Items from a data source
*-*-*

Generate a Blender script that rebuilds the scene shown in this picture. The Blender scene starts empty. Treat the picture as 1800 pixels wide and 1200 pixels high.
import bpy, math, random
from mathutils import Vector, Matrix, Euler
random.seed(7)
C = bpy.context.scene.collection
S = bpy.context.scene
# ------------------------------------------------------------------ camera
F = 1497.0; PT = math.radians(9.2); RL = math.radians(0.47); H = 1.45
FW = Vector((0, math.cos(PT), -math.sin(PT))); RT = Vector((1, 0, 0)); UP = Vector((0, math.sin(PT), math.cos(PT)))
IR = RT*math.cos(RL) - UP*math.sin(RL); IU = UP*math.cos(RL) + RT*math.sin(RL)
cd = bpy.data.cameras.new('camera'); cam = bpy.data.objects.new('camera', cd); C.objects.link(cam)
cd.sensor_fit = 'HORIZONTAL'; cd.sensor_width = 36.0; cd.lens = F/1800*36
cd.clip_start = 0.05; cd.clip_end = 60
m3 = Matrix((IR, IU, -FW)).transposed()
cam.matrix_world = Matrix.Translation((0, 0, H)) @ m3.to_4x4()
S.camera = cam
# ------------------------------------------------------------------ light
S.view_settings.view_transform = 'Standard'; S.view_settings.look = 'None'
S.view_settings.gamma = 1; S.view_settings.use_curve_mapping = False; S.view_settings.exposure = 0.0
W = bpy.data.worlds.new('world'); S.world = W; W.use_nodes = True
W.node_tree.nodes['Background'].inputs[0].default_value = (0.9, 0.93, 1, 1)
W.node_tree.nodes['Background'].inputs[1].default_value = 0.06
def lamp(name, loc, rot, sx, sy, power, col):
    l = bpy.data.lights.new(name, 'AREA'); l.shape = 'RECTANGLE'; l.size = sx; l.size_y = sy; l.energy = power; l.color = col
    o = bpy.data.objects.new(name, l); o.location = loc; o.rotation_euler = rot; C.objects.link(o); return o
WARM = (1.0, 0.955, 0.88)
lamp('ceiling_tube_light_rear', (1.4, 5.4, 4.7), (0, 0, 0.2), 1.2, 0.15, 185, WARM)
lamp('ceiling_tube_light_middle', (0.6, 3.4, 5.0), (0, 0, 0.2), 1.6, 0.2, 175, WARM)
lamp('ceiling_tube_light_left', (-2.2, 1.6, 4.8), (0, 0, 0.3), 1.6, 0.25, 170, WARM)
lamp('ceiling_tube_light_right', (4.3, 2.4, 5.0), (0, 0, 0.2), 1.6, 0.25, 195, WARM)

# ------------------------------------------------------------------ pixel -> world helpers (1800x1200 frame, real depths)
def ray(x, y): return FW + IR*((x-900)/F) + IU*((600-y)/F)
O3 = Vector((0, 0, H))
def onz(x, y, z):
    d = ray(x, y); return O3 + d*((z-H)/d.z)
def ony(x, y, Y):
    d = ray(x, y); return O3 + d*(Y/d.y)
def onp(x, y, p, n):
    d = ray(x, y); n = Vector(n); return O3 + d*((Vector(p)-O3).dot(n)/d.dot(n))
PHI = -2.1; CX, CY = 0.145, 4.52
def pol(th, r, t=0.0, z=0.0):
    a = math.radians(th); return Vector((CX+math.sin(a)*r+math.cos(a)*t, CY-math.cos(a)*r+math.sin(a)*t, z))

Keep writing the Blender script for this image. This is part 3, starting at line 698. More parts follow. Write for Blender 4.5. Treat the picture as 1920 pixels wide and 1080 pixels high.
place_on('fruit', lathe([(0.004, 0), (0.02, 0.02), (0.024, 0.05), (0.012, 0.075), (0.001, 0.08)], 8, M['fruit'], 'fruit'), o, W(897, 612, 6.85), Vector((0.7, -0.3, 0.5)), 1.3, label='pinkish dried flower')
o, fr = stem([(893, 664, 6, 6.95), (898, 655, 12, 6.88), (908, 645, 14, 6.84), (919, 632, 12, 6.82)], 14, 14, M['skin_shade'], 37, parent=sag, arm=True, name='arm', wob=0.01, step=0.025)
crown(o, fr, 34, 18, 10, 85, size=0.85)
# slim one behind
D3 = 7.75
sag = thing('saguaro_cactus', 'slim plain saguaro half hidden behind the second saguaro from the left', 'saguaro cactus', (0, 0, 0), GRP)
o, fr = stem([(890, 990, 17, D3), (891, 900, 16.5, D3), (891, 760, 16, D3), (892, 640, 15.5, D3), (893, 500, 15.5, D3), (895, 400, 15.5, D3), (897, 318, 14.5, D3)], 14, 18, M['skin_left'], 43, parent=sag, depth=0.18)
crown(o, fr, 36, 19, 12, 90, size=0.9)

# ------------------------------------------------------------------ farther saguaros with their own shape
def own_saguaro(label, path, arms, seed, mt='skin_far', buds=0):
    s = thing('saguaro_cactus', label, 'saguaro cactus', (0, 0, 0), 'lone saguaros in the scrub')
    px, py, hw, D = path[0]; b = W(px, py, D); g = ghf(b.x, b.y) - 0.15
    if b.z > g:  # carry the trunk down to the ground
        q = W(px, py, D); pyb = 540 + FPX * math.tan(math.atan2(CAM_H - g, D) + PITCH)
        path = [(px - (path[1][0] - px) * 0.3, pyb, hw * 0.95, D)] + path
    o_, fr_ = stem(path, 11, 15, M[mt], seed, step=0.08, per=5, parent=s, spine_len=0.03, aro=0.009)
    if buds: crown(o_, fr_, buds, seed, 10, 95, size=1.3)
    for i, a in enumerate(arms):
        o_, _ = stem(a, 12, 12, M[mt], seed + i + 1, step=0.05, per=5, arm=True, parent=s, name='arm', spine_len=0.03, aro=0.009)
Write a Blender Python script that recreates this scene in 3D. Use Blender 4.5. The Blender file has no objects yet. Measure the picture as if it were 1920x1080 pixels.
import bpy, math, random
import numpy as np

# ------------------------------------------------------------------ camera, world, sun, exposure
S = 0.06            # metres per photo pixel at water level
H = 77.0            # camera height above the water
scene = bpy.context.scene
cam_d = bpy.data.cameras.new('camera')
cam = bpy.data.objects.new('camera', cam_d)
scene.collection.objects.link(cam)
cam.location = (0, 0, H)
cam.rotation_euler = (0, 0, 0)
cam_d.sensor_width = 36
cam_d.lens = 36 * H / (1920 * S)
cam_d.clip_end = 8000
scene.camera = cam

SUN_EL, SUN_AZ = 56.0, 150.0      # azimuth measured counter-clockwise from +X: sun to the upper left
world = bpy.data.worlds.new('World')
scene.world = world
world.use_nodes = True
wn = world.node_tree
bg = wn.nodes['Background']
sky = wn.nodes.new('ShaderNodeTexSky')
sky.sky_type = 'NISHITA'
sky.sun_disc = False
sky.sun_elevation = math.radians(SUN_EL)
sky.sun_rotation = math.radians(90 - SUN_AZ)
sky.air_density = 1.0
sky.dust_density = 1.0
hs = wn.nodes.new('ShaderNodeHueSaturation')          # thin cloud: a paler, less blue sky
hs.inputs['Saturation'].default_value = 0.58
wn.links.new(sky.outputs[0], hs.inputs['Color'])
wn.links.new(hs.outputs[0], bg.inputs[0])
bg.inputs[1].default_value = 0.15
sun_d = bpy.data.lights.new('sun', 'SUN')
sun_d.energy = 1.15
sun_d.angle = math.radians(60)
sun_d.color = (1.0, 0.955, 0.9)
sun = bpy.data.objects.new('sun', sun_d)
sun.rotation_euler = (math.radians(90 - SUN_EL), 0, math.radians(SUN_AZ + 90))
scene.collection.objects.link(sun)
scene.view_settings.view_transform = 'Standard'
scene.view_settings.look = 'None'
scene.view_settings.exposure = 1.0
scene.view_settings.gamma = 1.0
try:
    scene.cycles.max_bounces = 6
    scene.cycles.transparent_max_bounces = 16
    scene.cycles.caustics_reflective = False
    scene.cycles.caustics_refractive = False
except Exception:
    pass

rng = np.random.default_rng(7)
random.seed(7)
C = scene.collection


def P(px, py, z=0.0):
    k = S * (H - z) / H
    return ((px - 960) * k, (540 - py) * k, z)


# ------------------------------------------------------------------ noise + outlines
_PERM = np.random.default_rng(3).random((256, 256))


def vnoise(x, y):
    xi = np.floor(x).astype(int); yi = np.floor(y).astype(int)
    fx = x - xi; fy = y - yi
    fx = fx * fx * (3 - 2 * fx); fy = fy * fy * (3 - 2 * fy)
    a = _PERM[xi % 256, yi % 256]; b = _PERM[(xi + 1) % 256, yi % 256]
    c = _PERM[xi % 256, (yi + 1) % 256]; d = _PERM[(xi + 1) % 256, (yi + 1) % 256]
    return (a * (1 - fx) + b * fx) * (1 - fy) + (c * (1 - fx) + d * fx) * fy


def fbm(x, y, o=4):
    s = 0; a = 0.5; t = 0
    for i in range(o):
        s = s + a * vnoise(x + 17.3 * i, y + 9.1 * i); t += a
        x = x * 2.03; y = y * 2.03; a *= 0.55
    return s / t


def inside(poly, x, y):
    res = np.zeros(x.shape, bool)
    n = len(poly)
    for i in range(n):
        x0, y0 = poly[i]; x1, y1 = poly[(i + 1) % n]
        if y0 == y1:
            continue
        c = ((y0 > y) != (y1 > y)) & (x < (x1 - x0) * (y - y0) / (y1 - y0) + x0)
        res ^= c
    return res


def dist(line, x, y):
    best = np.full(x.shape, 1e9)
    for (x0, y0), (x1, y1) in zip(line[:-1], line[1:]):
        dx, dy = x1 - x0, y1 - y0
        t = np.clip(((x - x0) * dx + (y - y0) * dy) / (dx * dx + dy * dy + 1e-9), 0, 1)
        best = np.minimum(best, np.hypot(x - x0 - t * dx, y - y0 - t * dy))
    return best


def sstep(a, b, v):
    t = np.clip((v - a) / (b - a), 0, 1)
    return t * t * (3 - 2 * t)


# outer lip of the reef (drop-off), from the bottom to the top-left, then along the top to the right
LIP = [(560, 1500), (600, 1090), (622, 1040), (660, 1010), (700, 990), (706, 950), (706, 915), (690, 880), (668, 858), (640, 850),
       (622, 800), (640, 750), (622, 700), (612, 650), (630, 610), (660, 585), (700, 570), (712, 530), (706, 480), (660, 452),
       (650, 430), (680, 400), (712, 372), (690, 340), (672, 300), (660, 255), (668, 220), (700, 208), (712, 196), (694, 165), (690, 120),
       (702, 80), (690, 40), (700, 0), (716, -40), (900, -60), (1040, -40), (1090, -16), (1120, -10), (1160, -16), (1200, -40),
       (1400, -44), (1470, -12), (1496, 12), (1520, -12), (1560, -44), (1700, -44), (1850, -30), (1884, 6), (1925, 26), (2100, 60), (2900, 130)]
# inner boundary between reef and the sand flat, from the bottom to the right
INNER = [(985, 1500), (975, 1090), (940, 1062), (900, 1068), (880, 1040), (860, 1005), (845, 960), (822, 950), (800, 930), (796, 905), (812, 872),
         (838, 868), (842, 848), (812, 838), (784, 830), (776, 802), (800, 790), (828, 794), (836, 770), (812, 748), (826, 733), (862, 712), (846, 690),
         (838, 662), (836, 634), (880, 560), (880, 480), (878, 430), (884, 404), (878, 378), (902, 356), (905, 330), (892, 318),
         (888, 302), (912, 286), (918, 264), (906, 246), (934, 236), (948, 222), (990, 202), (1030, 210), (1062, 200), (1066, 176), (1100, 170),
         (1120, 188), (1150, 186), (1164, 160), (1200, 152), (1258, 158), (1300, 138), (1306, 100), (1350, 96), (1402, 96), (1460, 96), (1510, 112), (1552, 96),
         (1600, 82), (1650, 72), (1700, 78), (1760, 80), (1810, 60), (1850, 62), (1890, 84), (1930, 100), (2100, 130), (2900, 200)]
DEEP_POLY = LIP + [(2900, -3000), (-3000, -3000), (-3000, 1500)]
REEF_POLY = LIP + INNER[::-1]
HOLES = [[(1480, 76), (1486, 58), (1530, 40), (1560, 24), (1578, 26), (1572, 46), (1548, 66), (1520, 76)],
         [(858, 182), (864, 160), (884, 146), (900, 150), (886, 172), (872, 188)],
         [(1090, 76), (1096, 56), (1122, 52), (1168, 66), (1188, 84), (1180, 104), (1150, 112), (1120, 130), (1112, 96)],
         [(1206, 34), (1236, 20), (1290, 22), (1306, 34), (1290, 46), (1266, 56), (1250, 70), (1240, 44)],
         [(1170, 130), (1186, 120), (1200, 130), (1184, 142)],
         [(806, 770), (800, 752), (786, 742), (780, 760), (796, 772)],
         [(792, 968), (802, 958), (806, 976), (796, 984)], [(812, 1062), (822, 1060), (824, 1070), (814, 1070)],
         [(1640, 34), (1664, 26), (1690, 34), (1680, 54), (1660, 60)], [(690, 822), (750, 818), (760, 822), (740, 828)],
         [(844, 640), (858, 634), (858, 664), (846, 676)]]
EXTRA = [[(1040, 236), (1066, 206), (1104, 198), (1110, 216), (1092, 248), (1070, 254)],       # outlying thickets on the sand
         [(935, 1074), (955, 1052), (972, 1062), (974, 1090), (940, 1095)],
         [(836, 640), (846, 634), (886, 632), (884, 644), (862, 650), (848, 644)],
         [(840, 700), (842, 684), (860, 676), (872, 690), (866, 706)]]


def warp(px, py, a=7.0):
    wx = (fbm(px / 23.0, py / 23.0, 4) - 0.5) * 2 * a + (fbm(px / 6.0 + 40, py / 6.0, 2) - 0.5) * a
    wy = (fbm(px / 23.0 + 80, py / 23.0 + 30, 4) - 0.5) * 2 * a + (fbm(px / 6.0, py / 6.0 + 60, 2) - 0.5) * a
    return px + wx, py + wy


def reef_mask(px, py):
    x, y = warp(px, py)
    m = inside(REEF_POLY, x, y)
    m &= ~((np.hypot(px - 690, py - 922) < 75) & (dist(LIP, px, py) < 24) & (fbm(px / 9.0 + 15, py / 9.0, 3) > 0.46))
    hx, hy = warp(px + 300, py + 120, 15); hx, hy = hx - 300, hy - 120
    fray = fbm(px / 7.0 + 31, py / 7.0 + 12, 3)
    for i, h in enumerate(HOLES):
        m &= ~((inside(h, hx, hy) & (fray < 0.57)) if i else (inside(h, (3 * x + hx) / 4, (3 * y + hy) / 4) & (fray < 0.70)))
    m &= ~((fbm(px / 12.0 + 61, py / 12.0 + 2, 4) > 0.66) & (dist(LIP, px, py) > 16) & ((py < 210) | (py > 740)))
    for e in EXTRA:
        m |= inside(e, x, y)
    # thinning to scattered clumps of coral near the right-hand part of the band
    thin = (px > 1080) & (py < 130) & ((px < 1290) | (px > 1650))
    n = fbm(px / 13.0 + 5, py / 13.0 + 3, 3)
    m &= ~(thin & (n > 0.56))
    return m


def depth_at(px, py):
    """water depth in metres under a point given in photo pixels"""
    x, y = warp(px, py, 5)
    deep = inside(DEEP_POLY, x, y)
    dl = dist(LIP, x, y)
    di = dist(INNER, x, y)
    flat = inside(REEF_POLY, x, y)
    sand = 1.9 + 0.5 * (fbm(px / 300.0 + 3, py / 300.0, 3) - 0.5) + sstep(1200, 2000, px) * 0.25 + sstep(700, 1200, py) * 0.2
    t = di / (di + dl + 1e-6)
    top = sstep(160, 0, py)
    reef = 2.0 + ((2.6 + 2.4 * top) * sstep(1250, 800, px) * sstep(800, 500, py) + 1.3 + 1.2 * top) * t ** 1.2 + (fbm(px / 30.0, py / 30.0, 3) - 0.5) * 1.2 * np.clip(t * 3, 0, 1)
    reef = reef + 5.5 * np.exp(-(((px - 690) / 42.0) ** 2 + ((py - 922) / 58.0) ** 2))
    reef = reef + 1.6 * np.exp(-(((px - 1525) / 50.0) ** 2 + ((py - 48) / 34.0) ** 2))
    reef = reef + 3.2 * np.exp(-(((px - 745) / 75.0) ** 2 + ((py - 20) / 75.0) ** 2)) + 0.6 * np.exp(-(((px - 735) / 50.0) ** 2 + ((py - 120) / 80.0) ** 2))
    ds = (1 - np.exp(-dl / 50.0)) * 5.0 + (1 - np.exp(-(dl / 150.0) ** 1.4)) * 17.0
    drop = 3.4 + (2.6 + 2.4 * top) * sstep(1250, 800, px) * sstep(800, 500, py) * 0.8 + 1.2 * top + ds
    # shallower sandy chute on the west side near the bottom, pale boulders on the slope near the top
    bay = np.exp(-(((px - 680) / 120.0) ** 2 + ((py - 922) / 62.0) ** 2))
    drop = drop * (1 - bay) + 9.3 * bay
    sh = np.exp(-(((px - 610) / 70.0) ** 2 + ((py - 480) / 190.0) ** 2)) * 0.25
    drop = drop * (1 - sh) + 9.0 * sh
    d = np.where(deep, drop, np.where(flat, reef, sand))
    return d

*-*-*

§ PROBLEM TO SOLVE
Exactly repeat the lines from the line with "Write a Blender" to the line with "import numpy as np", including both, and output nothing else.

§ WRITTEN RESPONSE
Write a Blender Python script that recreates this scene in 3D. Use Blender 4.5. The Blender file has no objects yet. Measure the picture as if it were 1920x1080 pixels.
import bpy, math, random
import numpy as np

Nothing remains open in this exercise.